The Navy said it expects to issue other task orders to address sailors’ quality of life during maintenance availabilities and the quality of unaccompanied housing.

The Navy said part of the reason for the problems is a surge of high-priority transactions supporting families in the wake of the Red Hill fuel spill in Hawaii.

“Bottom line, the amount of work in waiting is completely unacceptable, and we are working toward quickly drawing it down and getting our Sailor Pay program back on track,” Satterwhite said. “We are in the process of transitioning to a more modern program that manages timely and accurate pay for our Sailors.”

Ongoing frustrations

Meanwhile on Reddit, some commenters offered a little advice for those sailors in the worst shape while waiting for payments.

“File a military congressional complaint. You’re not the only one on this situation and quite honestly it’s [B.S.]. Big Navy can fix this but they won’t unless someone lights a fire under their ass. A congressmen can do that real…quick, but they can only do it if the service members make enough noise to get their attention. I know you said you’re personally caught up on bills and all of that but you should still do it. Do it for the E-3 somewhere paying rent out of pocket and going into debt trying to stay afloat.”
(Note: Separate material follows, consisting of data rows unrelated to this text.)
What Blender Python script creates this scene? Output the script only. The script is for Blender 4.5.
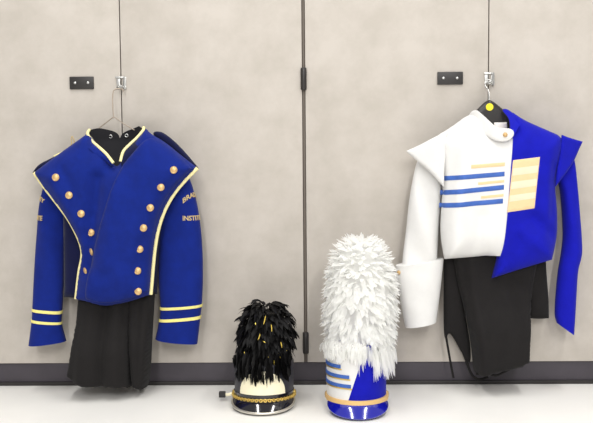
import bpy, bmesh, math, random
from mathutils import Vector, Matrix
from mathutils.geometry import delaunay_2d_cdt

for o in list(bpy.data.objects):
    bpy.data.objects.remove(o)
scene = bpy.context.scene
COL = scene.collection
R = math.radians

# ------------------------------------------------------------------ camera
W, H, F = 593.0, 423.0, 840.0
DIST, PITCH, ROLL, YAW = 2.4, R(4.0), R(-0.5), R(1.1)
CAM_Z = DIST * math.tan(math.atan(173.6 / F) + PITCH)
cam_mat = (Matrix.Translation((0, -DIST, CAM_Z)) @ Matrix.Rotation(YAW, 4, 'Z')
           @ Matrix.Rotation(math.pi / 2 - PITCH, 4, 'X') @ Matrix.Rotation(ROLL, 4, 'Z'))
cd = bpy.data.cameras.new('camera')
cd.sensor_fit = 'HORIZONTAL'
cd.sensor_width = 36.0
cd.lens = 36.0 * F / W
cd.clip_start = 0.05
cam = bpy.data.objects.new('camera', cd)
cam.matrix_world = cam_mat
COL.objects.link(cam)
scene.camera = cam

# ------------------------------------------------------------------ light
world = bpy.data.worlds.new('world')
scene.world = world
world.use_nodes = True
bg = world.node_tree.nodes['Background']
bg.inputs[0].default_value = (1.0, 0.985, 0.96, 1)
bg.inputs[1].default_value = 0.3


def area(name, loc, sx, sy, power, rot=(0, 0, 0), color=(1, 0.99, 0.972)):
    l = bpy.data.lights.new(name, 'AREA')
    l.shape = 'RECTANGLE'
    l.size, l.size_y = sx, sy
    l.energy = power
    l.color = color
    o = bpy.data.objects.new(name, l)
    o.location = loc
    o.rotation_euler = rot
    COL.objects.link(o)
    return o


# two fluorescent ceiling strips running away from the cabinets, then an added fill pair
for sx_, pw_ in ((-0.75, 32), (1.05, 37)):
    area('ceiling_strip_and_fill', (sx_, -1.45, 2.75), 0.2, 2.6, pw_)
    area('ceiling_strip_and_fill', (sx_, -5.6, 2.75), 0.2, 3.6, pw_ * 4.3)  # unseen far pair, added as frontal fill to even out the cabinet doors

vs = scene.view_settings
vs.view_transform = 'Standard'
vs.look = 'None'
vs.exposure = 0.35
vs.gamma = 1.0
vs.use_curve_mapping = False


# ------------------------------------------------------------------ helpers
def lin(c):
    out = []
    for v in c[:3]:
        v /= 255.0
        out.append(v / 12.92 if v <= 0.04045 else ((v + 0.055) / 1.055) ** 2.4)
    return (*out, 1.0)


def ray(px, py):
    v = Vector(((px - W / 2) / F, -(py - H / 2) / F, -1.0))
    return cam_mat.to_3x3() @ v


CAM = Vector((0, -DIST, CAM_Z))


def P(px, py, d=0.0):
    """the place in the room, d metres in front of the cabinet doors"""
    v = ray(px, py)
    t = (-d - CAM.y) / v.y
    return CAM + v * t


def floor_hit(px, py):
    v = ray(px, py)
    return CAM + v * (-CAM.z / v.z)


def mat(name, col, rough=0.6, metal=0.0, sheen=0.0, var=0.0, var_scale=40.0, bump=0.0, bump_scale=600.0,
        coat=0.0, spec=0.5, col2=None, stretch=None):
    m = bpy.data.materials.new(name)
    m.use_nodes = True
    nt = m.node_tree
    b = nt.nodes['Principled BSDF']
    b.inputs['Base Color'].default_value = lin(col)
    b.inputs['Roughness'].default_value = rough
    b.inputs['Metallic'].default_value = metal
    b.inputs['Specular IOR Level'].default_value = spec
    b.inputs['Sheen Weight'].default_value = sheen
    b.inputs['Sheen Roughness'].default_value = 0.5
    b.inputs['Coat Weight'].default_value = coat
    b.inputs['Coat Roughness'].default_value = 0.05
    tc = nt.nodes.new('ShaderNodeTexCoord')
    src = tc.outputs['Object']
    if stretch:
        mp = nt.nodes.new('ShaderNodeMapping')
        mp.inputs['Scale'].default_value = stretch
        nt.links.new(src, mp.inputs['Vector'])
        src = mp.outputs['Vector']
    if var > 0 or col2:
        n = nt.nodes.new('ShaderNodeTexNoise')
        n.inputs['Scale'].default_value = var_scale
        n.inputs['Detail'].default_value = 6
        n.inputs['Roughness'].default_value = 0.65
        nt.links.new(src, n.inputs['Vector'])
        r = nt.nodes.new('ShaderNodeValToRGB')
        a = lin(col)
        c2 = lin(col2) if col2 else tuple(v * (1 - var) for v in a[:3]) + (1,)
        r.color_ramp.elements[0].position = 0.36
        r.color_ramp.elements[1].position = 0.64
        r.color_ramp.elements[0].color = c2
        r.color_ramp.elements[1].color = a
        nt.links.new(n.outputs['Fac'], r.inputs['Fac'])
        nt.links.new(r.outputs['Color'], b.inputs['Base Color'])
    if bump > 0:
        n2 = nt.nodes.new('ShaderNodeTexNoise')
        n2.inputs['Scale'].default_value = bump_scale
        n2.inputs['Detail'].default_value = 3
        nt.links.new(src, n2.inputs['Vector'])
        bm_ = nt.nodes.new('ShaderNodeBump')
        bm_.inputs['Strength'].default_value = bump
        bm_.inputs['Distance'].default_value = 0.002
        nt.links.new(n2.outputs['Fac'], bm_.inputs['Height'])
        nt.links.new(bm_.outputs['Normal'], b.inputs['Normal'])
    return m


M = dict(
    laminate=mat('laminate', (190, 183, 175), 0.5, var_scale=9.0, col2=(178, 171, 162), spec=0.3),
    door_edge=mat('door_edge', (96, 88, 80), 0.6),
    carcass=mat('carcass', (120, 112, 104), 0.6),
    plinth=mat('plinth', (66, 61, 68), 0.5, var=0.15, var_scale=12),
    floor=mat('floor', (240, 238, 233), 0.3, var=0.03, var_scale=5, spec=0.4),
    plaster=mat('plaster', (215, 210, 200), 0.8),
    ceiling=mat('ceiling', (235, 235, 230), 0.9),
    black_metal=mat('black_metal', (38, 35, 34), 0.45),
    steel=mat('steel', (200, 200, 198), 0.38, metal=1.0),
    wire=mat('wire', (165, 152, 138), 0.4, metal=0.6),
    blue_wool=mat('blue_wool', (9, 34, 122), 0.9, sheen=0.05, var=0.2, var_scale=25, bump=0.25, spec=0.2),
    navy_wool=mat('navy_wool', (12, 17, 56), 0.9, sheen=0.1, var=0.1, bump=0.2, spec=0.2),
    royal=mat('royal', (11, 16, 166), 0.85, sheen=0.04, var=0.12, var_scale=30, bump=0.2, spec=0.2),
    white_cloth=mat('white_cloth', (221, 220, 218), 0.85, sheen=0.1, var=0.03, bump=0.15, spec=0.2),
    black_cloth=mat('black_cloth', (31, 29, 29), 0.92, sheen=0.03, var=0.15, var_scale=30, bump=0.25, spec=0.2),
    black_lining=mat('black_lining', (25, 24, 28), 0.8, spec=0.3),
    piping=mat('piping', (243, 232, 172), 0.7, var=0.1, var_scale=150, spec=0.3),
    cuff_braid=mat('cuff_braid', (243, 230, 140), 0.7, var=0.12, var_scale=150, spec=0.3),
    gold_thread=mat('gold_thread', (205, 180, 130), 0.6, var=0.25, var_scale=250),
    brass=mat('brass', (205, 170, 118), 0.42, metal=0.45),
    navy_stripe=mat('navy_stripe', (58, 98, 178), 0.7, var=0.2, var_scale=60),
    pale_gold=mat('pale_gold', (230, 198, 152), 0.8, var=0.06, var_scale=60),
    pale_cream=mat('pale_cream', (230, 212, 184), 0.8, var=0.04, var_scale=60),
    sticker=mat('sticker', (240, 222, 40), 0.5),
    black_plastic=mat('black_plastic', (36, 33, 32), 0.4),
    gloss_black=mat('gloss_black', (20, 19, 26), 0.12, coat=0.8),
    hat_black=mat('hat_black', (46, 46, 54), 0.5, coat=0.15),
    gloss_blue=mat('gloss_blue', (14, 18, 150), 0.14, coat=1.0, spec=0.9),
    silver_trim=mat('silver_trim', (215, 210, 200), 0.3, metal=0.85),
    gold_chain=mat('gold_chain', (228, 196, 108), 0.35, metal=0.8),
    gold_band=mat('gold_band', (226, 186, 122), 0.5, metal=0.15),
    cream=mat('cream', (244, 236, 205), 0.7, var=0.04),
    white_feather=mat('white_feather', (252, 252, 250), 0.8, sheen=0.1, spec=0.2),
    black_feather=mat('black_feather', (9, 8, 9), 0.6, spec=0.2),
    tinsel=mat('tinsel', (235, 205, 95), 0.3, metal=0.8),
    tag=mat('tag', (236, 230, 226), 0.8),
)


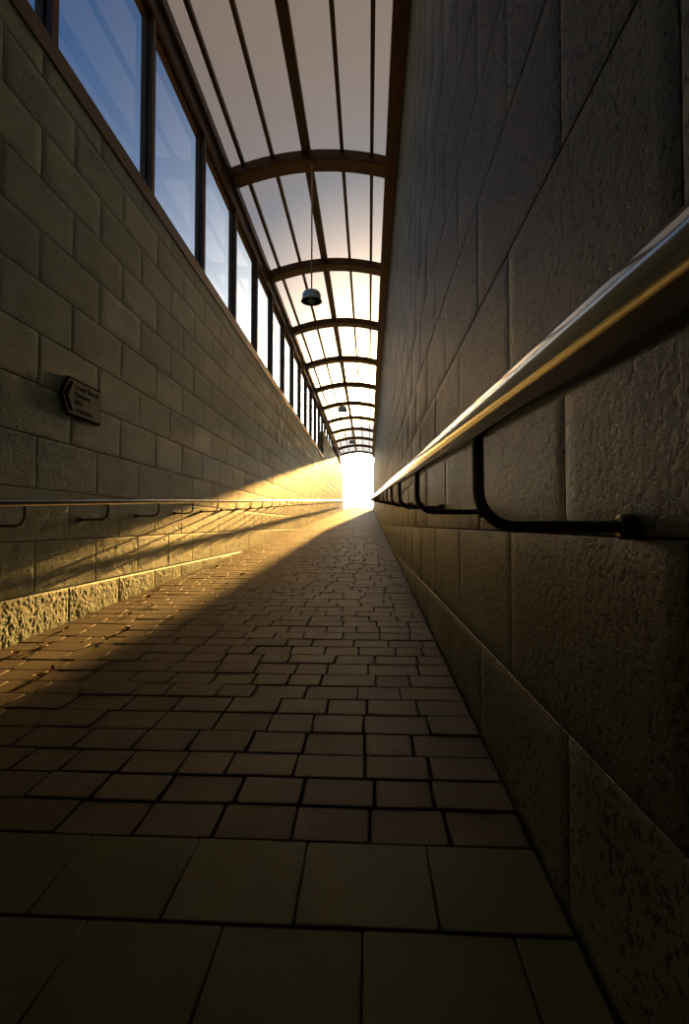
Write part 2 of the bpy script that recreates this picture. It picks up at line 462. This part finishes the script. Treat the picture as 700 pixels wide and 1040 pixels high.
def lettering(s, yv, zv, size, xf):
    cu = bpy.data.curves.new('lettering', 'FONT'); cu.body = s; cu.size = size; cu.extrude = .0006; cu.resolution_u = 3; cu.offset = .0006
    tmp = bpy.data.objects.new('lettering_tmp', cu); C.objects.link(tmp)
    dg = bpy.context.evaluated_depsgraph_get(); me = bpy.data.meshes.new_from_object(tmp.evaluated_get(dg))
    bpy.data.objects.remove(tmp)
    # text runs along +y and stands up along +z, facing +x
    R = Matrix(((0, 0, 1, xf), (1, 0, 0, yv), (0, 1, 0, zv), (0, 0, 0, 1)))
    me.transform(R); me.materials.append(M_SIGNK)
    o = bpy.data.objects.new('lettering', me); C.objects.link(o); o.parent = sign
    o.matrix_parent_inverse = Matrix.Translation(-Vector(sign.location))
    return o
for i, s in enumerate(('Lower Surrey', 'Students', 'BSU', 'University')):
    lettering(s, ys_+.082, ze_-.075-.058*i, .056, xf)

# ------------------------------------------------------------------ pendant lamps
LR = .172
def lamp(yc, label):
    x = -.915; zb = H+3.585+.046*(yc-7.78)
    t = tag(empty('pendant_lamp', (x, yc, zb)), label, 'lamp', 'pendant lamps hanging from the roof arches')
    c = (x, yc, zb)
    mb = MB(); zt = ztop(x)-.12
    mb.tube([(x, yc, zb+.16), (x, yc, zt)], .0125, 12, up=(1, 0, 0)); mb.build('rod', M_ROD, t)
    mb = MB(); mb.lathe([(0.001, 0), (.045, 0), (.045, -.03), (.02, -.05), (.0, -.05)], (x, yc, zt+.005), 20); mb.build('ceiling_rose', M_ROD, t)
    mb = MB()
    mb.lathe([(.0, .182), (.03, .182), (.034, .172), (.09, .165), (.125, .150), (.142, .125), (.150, .09), (.153, .012), (LR, .0), (LR-.004, -.002),
              (.148, .008), (.144, .09), (.135, .12), (.118, .14), (.085, .152), (0, .155)], c, 40); sh_ = mb.build('lamp_shade', M_ENAMEL, t)
    sh_.data.materials.append(M_LAMPIN)
    for p in sh_.data.polygons:
        if p.index >= 9*40: p.material_index = 1
    mb = MB(); mb.lathe([(0, .15), (.028, .15), (.028, .10), (.022, .095)], c, 16); mb.build('socket', M_LAMPIN, t)
    mb = MB(); mb.lathe([(.022, .10), (.03, .085), (.052, .06), (.062, .03), (.058, .002), (.04, -.02), (.018, -.03), (0, -.032)], c, 24); mb.build('bulb', M_BULB, t)
lamp(7.78, 'nearest pendant lamp, pale shade with bulb showing, on a long rod from the first arch')
lamp(17.32, 'small pendant lamp hanging halfway down the passage under the fourth arch')
lamp(26.86, 'tiny farthest pendant lamp, near the bright end of the passage')

# ------------------------------------------------------------------ fallen leaves by the left wall
LV = [(2.40, -2.11), ]
cam_px = [(218.9,576),(220,589.7),(245,584.5),(229.8,593.8),(175.4,597),(159,599.3),(146.9,608.5),(151.4,617),(127.4,626.7),(172,629.7),
          (126,641),(102.7,652.6),(42,658),(33.4,662),(46.3,685),(35,691),(8,668),(60.8,642)]
leaf_xy = []
for px, py in cam_px:                      # where each leaf lies on the ramp
    yv = 450.0/(py-508.0); leaf_xy.append(((px-374.5)/500.0*yv, yv))
def leaf_mesh(seed):
    mb = MB(); rnd = random.Random(seed); n = 8; L = rnd.uniform(.034, .052); W = L*.36; curl = rnd.uniform(.25, .6)
    pts = []
    for i in range(n+1):
        u = i/n; wd = W*math.sin(math.pi*min(1, u*.93+.05))**.8; zz = curl*L*(2*u-1)**2*.7
        pts.append([((2*u-1)*L*.9, s*wd, zz+abs(s)*wd*.6+.004*math.sin(9*u+s)) for s in (-1, -.5, 0, .5, 1)])
    mb.quad_grid(pts, True)
    bot = [[(p[0], p[1], p[2]-.0009) for p in r] for r in pts]; mb.quad_grid(bot, True, flip=True)
    mb.tube([(L*.9, 0, curl*L*.7), (L*1.2, .002, curl*L*.9), (L*1.5, .006, curl*L*.8)], .0011, 6)
    return mb
for i, (x, yv) in enumerate(leaf_xy):
    x = max(x, XL+.06)
    o = leaf_mesh(i).build('dry_leaf', M_LEAFR if i % 4 == 2 else M_LEAF)
    o.location = (x, yv, ramp(yv)+.004); o.rotation_euler = (random.uniform(-.15, .15), random.uniform(-.15, .15), random.uniform(0, 6.28))
    if i in (12, 13, 16): lab = 'dry leaf in the joint along the foot of the rough base course'
    elif i in (10,): lab = 'largest curled dry leaf on the setts, catching the light'
    elif i < 4: lab = 'small dry leaf far up the ramp on the reddish sunlit setts'
    elif i in (14, 15): lab = 'dry leaf on the dark setts nearest the camera'
    else: lab = 'small curled dry leaf lying on the setts beside the sunlit base course'
    tag(o, lab, 'leaf', 'fallen leaves along the left side of the ramp')

# ------------------------------------------------------------------ camera
F, CX, CY, VX, VY = 500.0, 350.0, 520.0, 374.5, 533.0
yv_ = Vector((VX-CX, -(VY-CY), F)).normalized()          # the passage axis seen by the camera (right, up, forward)
up0 = Vector((0, 1, 0)); zv_ = (up0 - yv_*up0.dot(yv_)).normalized(); xv_ = zv_.cross(yv_) * 1.0
if xv_.x < 0: xv_ = -xv_
right = Vector((xv_[0], yv_[0], zv_[0])); upw = Vector((xv_[1], yv_[1], zv_[1])); fwd = Vector((xv_[2], yv_[2], zv_[2]))
cd = bpy.data.cameras.new('camera'); cam = bpy.data.objects.new('camera', cd); C.objects.link(cam)
cd.sensor_fit = 'HORIZONTAL'; cd.sensor_width = 36; cd.lens = 36*F/700.0; cd.clip_start = .02; cd.clip_end = 800
cam.matrix_world = Matrix(((right.x, upw.x, -fwd.x, 0), (right.y, upw.y, -fwd.y, 0), (right.z, upw.z, -fwd.z, H), (0, 0, 0, 1)))
SC.camera = cam

# ------------------------------------------------------------------ light
AZ, TEL = .052, .169
sd = Vector((AZ, 1, TEL)).normalized()                   # towards the sun
ld = bpy.data.lights.new('sun', 'SUN'); sun = bpy.data.objects.new('sun', ld); C.objects.link(sun)
ld.energy = 14.5; ld.angle = math.radians(.55); ld.color = (1, .52, .13)
sun.rotation_euler = sd.to_track_quat('Z', 'Y').to_euler()
w = bpy.data.worlds.new('sky'); SC.world = w; w.use_nodes = True; nt = w.node_tree
bg = nt.nodes['Background']; sky = nt.nodes.new('ShaderNodeTexSky'); sky.sky_type = 'NISHITA'
sky.sun_disc = False; sky.sun_elevation = math.atan(TEL); sky.sun_rotation = math.atan2(AZ, 1)
sky.air_density = 1.0; sky.dust_density = .7; sky.ozone_density = 3.0
# the hazy glow of the low sun: falls off with the angle from the sun
L = nt.links.new
gn = nt.nodes.new('ShaderNodeTexCoord')
dt = nt.nodes.new('ShaderNodeVectorMath'); dt.operation = 'DOT_PRODUCT'; L(gn.outputs['Generated'], dt.inputs[0]); dt.inputs[1].default_value = sd
ac = nt.nodes.new('ShaderNodeMath'); ac.operation = 'ARCCOSINE'; ac.use_clamp = False; L(dt.outputs['Value'], ac.inputs[0])
def expo(width, amp):
    a = nt.nodes.new('ShaderNodeMath'); a.operation = 'MULTIPLY'; L(ac.outputs[0], a.inputs[0]); a.inputs[1].default_value = -1/math.radians(width)
    e = nt.nodes.new('ShaderNodeMath'); e.operation = 'EXPONENT'; L(a.outputs[0], e.inputs[0])
    m = nt.nodes.new('ShaderNodeMath'); m.operation = 'MULTIPLY'; L(e.outputs[0], m.inputs[0]); m.inputs[1].default_value = amp
    return m.outputs[0]
g1 = mixc(nt, expo(6.3, GLOW), (0, 0, 0), (1, .86, .66)); nt.nodes[-1].clamp_factor = False
sk = mixc(nt, 1.0, sky.outputs[0], (SKY*.58, SKY*.95, SKY*1.28), 'MULTIPLY')
tot = mixc(nt, 1.0, sk, g1, 'ADD')
L(tot, bg.inputs[0]); bg.inputs[1].default_value = 1.0
SC.view_settings.view_transform = 'Standard'; SC.view_settings.look = 'None'; SC.view_settings.gamma = 1
SC.view_settings.exposure = 0.3; SC.view_settings.use_curve_mapping = False
SC.cycles.use_denoising = True
SC.cycles.sample_clamp_indirect = 6.0
SC.cycles.max_bounces = 10; SC.cycles.transparent_max_bounces = 12
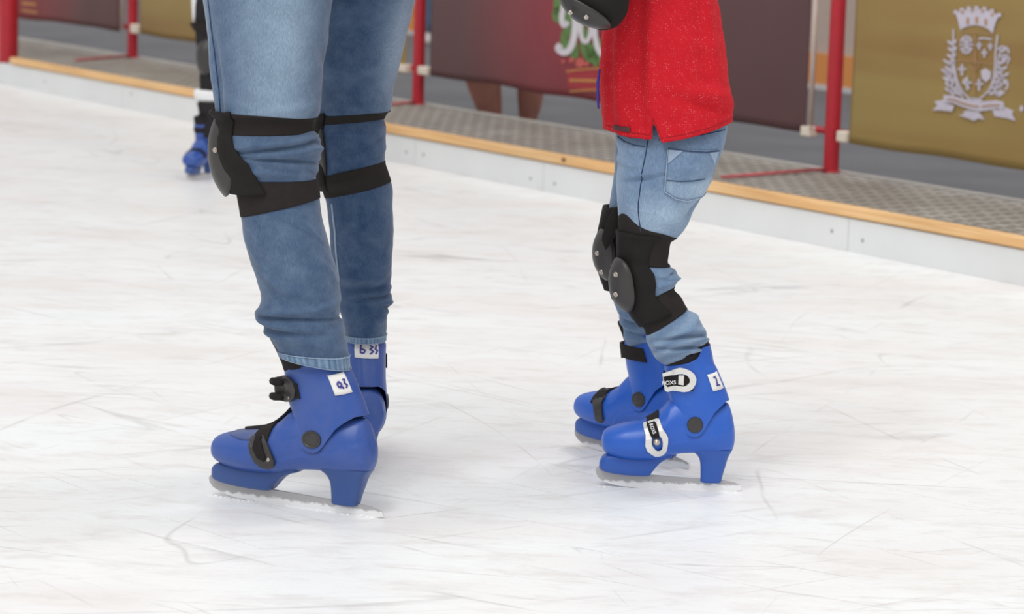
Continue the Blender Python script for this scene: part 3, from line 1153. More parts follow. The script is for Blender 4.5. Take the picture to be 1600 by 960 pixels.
kA = 0.30 / 675
INK_Q = [[(0.42, .35), (0.30, .45), (0.32, .62), (0.45, .66), (0.52, .5), (0.42, .35)], [(0.42, .55), (0.56, .72)], [(0.68, .3), (0.8, .32), (0.7, .48), (0.82, .6), (0.7, .72)]]
INK_B = [[(0.3, .25), (0.28, .7), (0.42, .7), (0.46, .55), (0.3, .48)], [(0.6, .3), (0.72, .38), (0.6, .5), (0.74, .6), (0.6, .75)], [(0.9, .28), (0.82, .5), (0.94, .55), (0.84, .75)]]
INK_2 = [[(0.35, .25), (0.5, .2), (0.55, .4), (0.4, .75), (0.5, .68), (0.66, .76)], [(0.4, .72), (0.52, .55)]]
make_skate(adult, A_toe, A_heel, 1.0, 'clip', M['boot_adult'], M['sole_adult'], 'scuffed blue hire skate with black clip buckles',
           kz=0.000412, kw=0.00044, sticker=(268, 345, 0.31 * PI, 0.09 * PI, -12, INK_Q), liner_top=lin([(474, 136), (520, 150), (600, 200), (760, 190), (800, 185)]))
make_skate(adult, F_toe, F_heel, 1.0, 'clip', M['boot_adult'], M['sole_adult'], 'blue hire skate seen from its heel',
           kz=0.000385, kw=0.00040, sticker=(226, 304, 0.16 * PI, -0.16 * PI, 4, INK_B))

# ================================================================== CHILD
C_toe, C_heel = G(932, 760), G(1157, 768)
CY = (C_toe * 0.35 + C_heel * 0.65).y
D_toe, D_heel = G(896, 696), G(1081, 735)
DY = (D_toe * 0.35 + D_heel * 0.65).y
dD = DY - CY
child = empty('person', ((C_toe.x + C_heel.x) / 2, (CY + DY) / 2, 0),
              'child in red dotted polo shirt, faded jeans and bright blue skates', 'person')
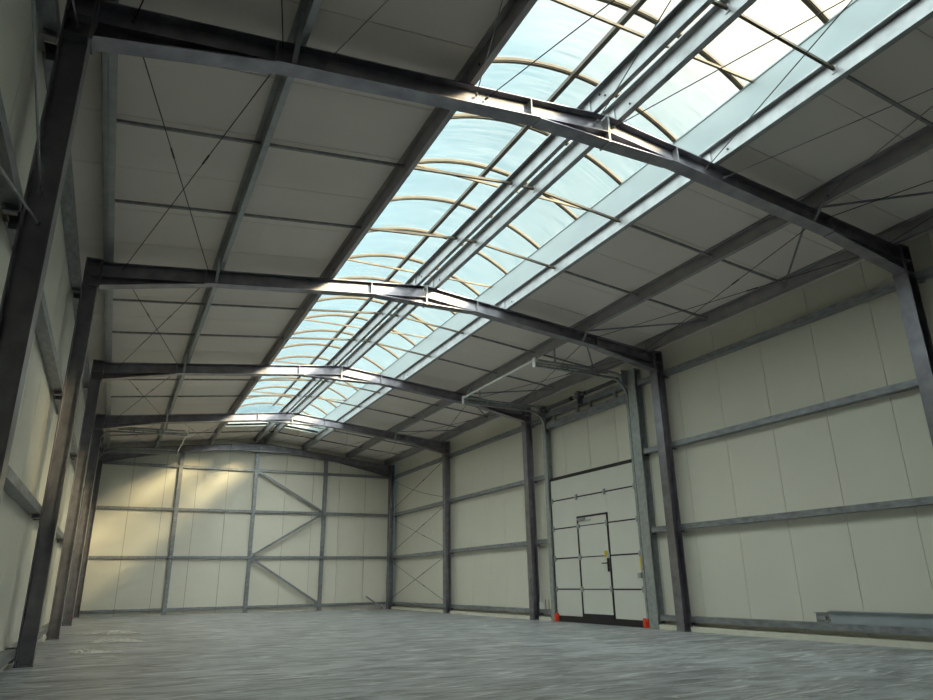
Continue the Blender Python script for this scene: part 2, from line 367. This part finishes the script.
def rafter(k, side):
    y = fc(k); m_ = (lambda x: x) if side == 'L' else (lambda x: W-x)
    xi = 0.0; apex = XM if side == 'L' else W-XM
    nm = 'left' if side == 'L' else 'right'
    r_ = empty('rafter', (m_(2.4), y, zr(2.4)-RH), 'dark steel roof rafter, %s half of the %s frame%s' % (nm, FR[k], '' if k < 5 else ', against the back wall'), 'rafter', 'portal frame rafters')
    X0, X1 = m_(.02), m_(apex-.012)
    za, zb = zr(X0)-RH/2, zr(X1)-RH/2
    g = MB(); d = Vector((X1-X0, 0, zb-za)).normalized(); N = Vector((-d.z, 0, d.x)) if d.x > 0 else Vector((d.z, 0, -d.x))
    g.prism(Iprof(RH, RW, .007, .011), (X0, y, za), (X1, y, zb), (0, 1, 0), N); put('beam', g, 'frame_steel', r_)
    # eave haunch: web and sloping bottom flange
    hx = 1.36 if k != 5 else 1.8; zt0, zt1 = zr(X0)-RH+.012, zr(m_(hx))-RH+.012; zb0 = 4.78 if k != 5 else 4.72
    g = MB(); g.prism([(m_(.02), zt0), (m_(hx), zt1), (m_(hx), zt1-.02), (m_(.02), zb0)], (0, y-.0035, 0), (0, y+.0035, 0), (1, 0, 0), (0, 0, 1))
    g.beam((m_(.02), y, zb0), (m_(hx), y, zt1-.02), (0, 0, 1), RW, .012); put('eave_haunch', g, 'frame_steel', r_)
    g = MB(); g.box(*sorted((m_(0), m_(.02))), y-RW/2-.004, y+RW/2+.004, 4.735, 5.15); put('end_plate', g, 'frame_steel', r_)
    # apex haunch
    ax = apex-.88; g = MB(); ztA, ztB = zr(m_(ax))-RH, zr(X1)-RH
    g.prism([(m_(ax), ztA+.01), (X1, ztB+.01), (X1, 5.335), (m_(ax), ztA-.01)], (0, y-.0035, 0), (0, y+.0035, 0), (1, 0, 0), (0, 0, 1))
    g.beam((m_(ax), y, ztA-.006), (X1, y, 5.335), (0, 0, 1), RW, .011); put('apex_haunch', g, 'frame_steel', r_)
    g = MB(); g.box(*sorted((m_(apex-.012), m_(apex))), y-RW/2-.006, y+RW/2+.006, 5.315, zr(X1)+.012); put('apex_plate', g, 'galv', r_)
    for xs_ in (hx, apex-.98):
        for q in (-1, 1):
            zz = zr(m_(xs_)); g = MB(); g.box(m_(xs_)-.005, m_(xs_)+.005, *sorted((y+q*.004, y+q*(RW/2-.002))), zz-RH+.011, zz-.011); put('stiffener', g, 'galv', r_)
    return r_
for k in range(1, 6):
    for sd_ in 'LR':
        column(k, sd_); rafter(k, sd_)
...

Another wrote, “[C]ontinue to bring up your pay issues to your pay personnel and your chain of command. Don’t allow yourself to fail paying your bills or putting food on your table… let your chain of command know before that happens. You could reach out to My Navy Career Center as well, they helped with my PCS pay a couple years ago, however I think I read something recently that MNCC doesn’t want personnel to call them about pay issues anymore. Worth a shot to call and ask, though.”